The electric bike could use a political boost

Seattle-based Sightline Daily web site is writing all week about the electric bike and how it could be a part of solutions to energy, climate and transportation challenges if public policy encourages mainstream usage of the evolving technology.
Seattle-based Sightline Daily web site is writing all week about the electric bike and how it could be a part of solutions to energy, climate and transportation challenges if public policy encourages mainstream usage of the evolving technology.

Would an electric bike be a smart way to get around? One hundred twenty million Chinese electric-bike drivers apparently think so.

Alan Durning, the head of the Sightline Institute in Seattle, has started a five-part series on electric bikes, for the think tank's Sightline Daily. For a region with considerable momentum on biking but still facing lots of hills (figurative and real), Durning has hit a perfect topic.

The story of the electric bike, as Durning presents it, is also a parable, offering us larger lessons about how U.S. society can make progress toward sustainability, good health and regional prosperity (precisely the down-to-earth but farsighted combination of concerns that makes Sightline Institute so fascinating). As much as new technologies have to offer, Durning says, public policy is critical to the ability of the electric bike (or the electric car or solar generation of electricity) to go mainstream.

Two factors motivated Durning to start the series. "As a cyclist myself, I am fascinated by new technology," he said. "And the second is, some of my peers are despairing of the political response" to climate change, energy, and peak oil issues. Some of them are inclined to think maybe they should just concentrate on promoting market adoption of new technologies.

Durning set out to show, over the course of this week, that, for all the hard work and patience political change demands, public policy is critical to promoting mainstream usage of sustainable, environmentally friendly technologies. So, we get back to those 120 million Chinese (a stunning one-tenth of the world's most populous nation): Does public policy have something to do with that level of usage in a country where there were only 56,000 electric bikes in 1998?

Keep reading the series, Durning advises. He will discuss China's public policy later in the week as he makes the case for public policy action in this country.
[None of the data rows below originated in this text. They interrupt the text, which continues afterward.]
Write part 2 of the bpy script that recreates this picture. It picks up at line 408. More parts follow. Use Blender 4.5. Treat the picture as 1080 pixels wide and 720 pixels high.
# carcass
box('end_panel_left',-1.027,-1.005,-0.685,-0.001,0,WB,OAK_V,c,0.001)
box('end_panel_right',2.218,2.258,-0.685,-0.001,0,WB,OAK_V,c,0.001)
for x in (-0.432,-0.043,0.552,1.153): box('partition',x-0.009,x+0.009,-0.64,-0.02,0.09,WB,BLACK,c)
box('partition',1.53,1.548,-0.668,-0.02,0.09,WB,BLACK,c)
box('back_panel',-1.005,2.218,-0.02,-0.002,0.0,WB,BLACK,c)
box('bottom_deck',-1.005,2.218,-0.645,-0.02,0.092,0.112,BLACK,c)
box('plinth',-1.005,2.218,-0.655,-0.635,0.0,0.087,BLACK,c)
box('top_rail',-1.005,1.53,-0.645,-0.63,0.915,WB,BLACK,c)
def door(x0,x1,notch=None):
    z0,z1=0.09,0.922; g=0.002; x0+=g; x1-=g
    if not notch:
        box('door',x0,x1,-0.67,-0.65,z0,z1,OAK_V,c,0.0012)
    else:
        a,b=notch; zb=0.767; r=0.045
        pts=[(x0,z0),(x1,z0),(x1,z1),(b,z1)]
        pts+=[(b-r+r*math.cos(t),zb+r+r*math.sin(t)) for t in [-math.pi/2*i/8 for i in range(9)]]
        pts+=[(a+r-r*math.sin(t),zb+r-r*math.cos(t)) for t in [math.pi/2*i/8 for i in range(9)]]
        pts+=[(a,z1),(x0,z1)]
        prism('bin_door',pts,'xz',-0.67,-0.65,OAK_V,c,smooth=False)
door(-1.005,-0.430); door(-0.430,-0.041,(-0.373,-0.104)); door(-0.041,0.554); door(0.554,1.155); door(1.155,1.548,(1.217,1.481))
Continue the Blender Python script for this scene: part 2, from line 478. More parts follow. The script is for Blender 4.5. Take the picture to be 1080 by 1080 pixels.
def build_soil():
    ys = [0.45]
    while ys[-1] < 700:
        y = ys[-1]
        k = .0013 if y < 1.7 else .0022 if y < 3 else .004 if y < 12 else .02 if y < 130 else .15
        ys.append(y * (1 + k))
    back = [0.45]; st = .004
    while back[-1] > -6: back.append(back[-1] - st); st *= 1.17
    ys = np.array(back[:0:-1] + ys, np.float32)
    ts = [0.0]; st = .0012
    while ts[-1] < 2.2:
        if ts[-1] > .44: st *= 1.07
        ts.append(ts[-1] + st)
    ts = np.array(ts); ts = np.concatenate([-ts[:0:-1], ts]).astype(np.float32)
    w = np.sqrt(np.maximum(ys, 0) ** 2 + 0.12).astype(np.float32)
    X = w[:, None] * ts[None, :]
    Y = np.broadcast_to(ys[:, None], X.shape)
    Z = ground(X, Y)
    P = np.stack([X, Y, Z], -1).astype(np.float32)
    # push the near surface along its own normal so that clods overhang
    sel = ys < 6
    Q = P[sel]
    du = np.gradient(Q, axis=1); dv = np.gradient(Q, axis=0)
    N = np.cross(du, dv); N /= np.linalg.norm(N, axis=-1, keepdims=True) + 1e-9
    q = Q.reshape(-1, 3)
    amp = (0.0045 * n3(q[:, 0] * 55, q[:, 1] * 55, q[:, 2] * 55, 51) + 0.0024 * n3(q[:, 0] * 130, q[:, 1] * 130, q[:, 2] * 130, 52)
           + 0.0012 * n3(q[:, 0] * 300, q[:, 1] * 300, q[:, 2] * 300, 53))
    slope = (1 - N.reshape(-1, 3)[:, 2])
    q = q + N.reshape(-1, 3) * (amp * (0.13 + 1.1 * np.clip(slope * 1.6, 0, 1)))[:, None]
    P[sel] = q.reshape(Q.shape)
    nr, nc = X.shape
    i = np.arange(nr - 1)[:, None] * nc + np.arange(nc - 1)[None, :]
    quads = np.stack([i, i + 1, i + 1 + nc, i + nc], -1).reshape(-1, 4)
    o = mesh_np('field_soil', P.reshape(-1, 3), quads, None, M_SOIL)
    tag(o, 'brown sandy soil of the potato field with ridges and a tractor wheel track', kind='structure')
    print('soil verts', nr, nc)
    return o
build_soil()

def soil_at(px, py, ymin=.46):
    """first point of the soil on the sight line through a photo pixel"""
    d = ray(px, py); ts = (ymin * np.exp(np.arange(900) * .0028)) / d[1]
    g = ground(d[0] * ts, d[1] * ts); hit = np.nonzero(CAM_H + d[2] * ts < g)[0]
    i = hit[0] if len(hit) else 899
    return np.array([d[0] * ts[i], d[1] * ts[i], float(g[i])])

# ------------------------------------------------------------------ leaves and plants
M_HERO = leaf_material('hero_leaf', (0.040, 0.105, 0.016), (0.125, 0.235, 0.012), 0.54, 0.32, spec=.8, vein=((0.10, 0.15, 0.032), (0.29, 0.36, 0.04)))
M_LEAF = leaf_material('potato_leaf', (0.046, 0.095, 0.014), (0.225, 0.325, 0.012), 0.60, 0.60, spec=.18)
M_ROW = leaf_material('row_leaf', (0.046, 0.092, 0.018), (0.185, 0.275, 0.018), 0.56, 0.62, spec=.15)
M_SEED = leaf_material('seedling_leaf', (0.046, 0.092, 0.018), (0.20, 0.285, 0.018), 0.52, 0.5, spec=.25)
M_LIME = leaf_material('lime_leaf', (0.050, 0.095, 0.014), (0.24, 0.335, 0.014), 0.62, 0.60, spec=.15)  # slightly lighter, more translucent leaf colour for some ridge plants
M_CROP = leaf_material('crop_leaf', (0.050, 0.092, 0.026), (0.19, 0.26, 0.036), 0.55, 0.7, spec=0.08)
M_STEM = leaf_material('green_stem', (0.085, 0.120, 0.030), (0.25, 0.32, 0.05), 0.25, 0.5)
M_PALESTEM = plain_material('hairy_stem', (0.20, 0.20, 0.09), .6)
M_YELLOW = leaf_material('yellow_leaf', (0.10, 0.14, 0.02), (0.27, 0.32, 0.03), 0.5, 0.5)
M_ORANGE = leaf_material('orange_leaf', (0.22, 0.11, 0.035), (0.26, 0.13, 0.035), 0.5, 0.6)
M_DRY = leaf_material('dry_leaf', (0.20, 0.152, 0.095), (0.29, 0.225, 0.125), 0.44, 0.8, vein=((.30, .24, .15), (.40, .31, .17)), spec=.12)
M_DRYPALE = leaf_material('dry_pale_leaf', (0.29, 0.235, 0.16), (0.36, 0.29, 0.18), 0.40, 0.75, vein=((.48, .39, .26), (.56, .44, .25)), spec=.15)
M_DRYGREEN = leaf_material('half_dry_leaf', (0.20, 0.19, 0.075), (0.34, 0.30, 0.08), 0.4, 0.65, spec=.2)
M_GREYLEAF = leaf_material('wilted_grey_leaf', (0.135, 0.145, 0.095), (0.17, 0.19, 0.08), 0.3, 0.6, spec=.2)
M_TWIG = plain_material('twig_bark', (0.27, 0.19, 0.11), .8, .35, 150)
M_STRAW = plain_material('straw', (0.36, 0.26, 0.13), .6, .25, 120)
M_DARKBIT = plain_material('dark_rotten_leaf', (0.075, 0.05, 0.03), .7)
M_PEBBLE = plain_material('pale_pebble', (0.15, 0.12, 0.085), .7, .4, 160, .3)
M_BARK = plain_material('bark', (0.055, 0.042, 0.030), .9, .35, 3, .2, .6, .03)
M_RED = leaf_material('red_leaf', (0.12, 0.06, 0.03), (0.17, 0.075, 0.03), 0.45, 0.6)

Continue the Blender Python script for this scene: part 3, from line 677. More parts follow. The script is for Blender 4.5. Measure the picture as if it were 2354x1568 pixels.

Despite his own concern and disappointment with national politics, Durning is typically focused on progress. He expects that Congress may produce "at least a modestly good" piece of climate and energy legislation later this year. Compared to a few years ago, he said, "the country is much more ready for change." Perhaps those of us in the Northwest are even ready for change in how we get around day to day, despite being told for so long that the climate and terrain would prevent bicycling from becoming an important part of the transportation picture.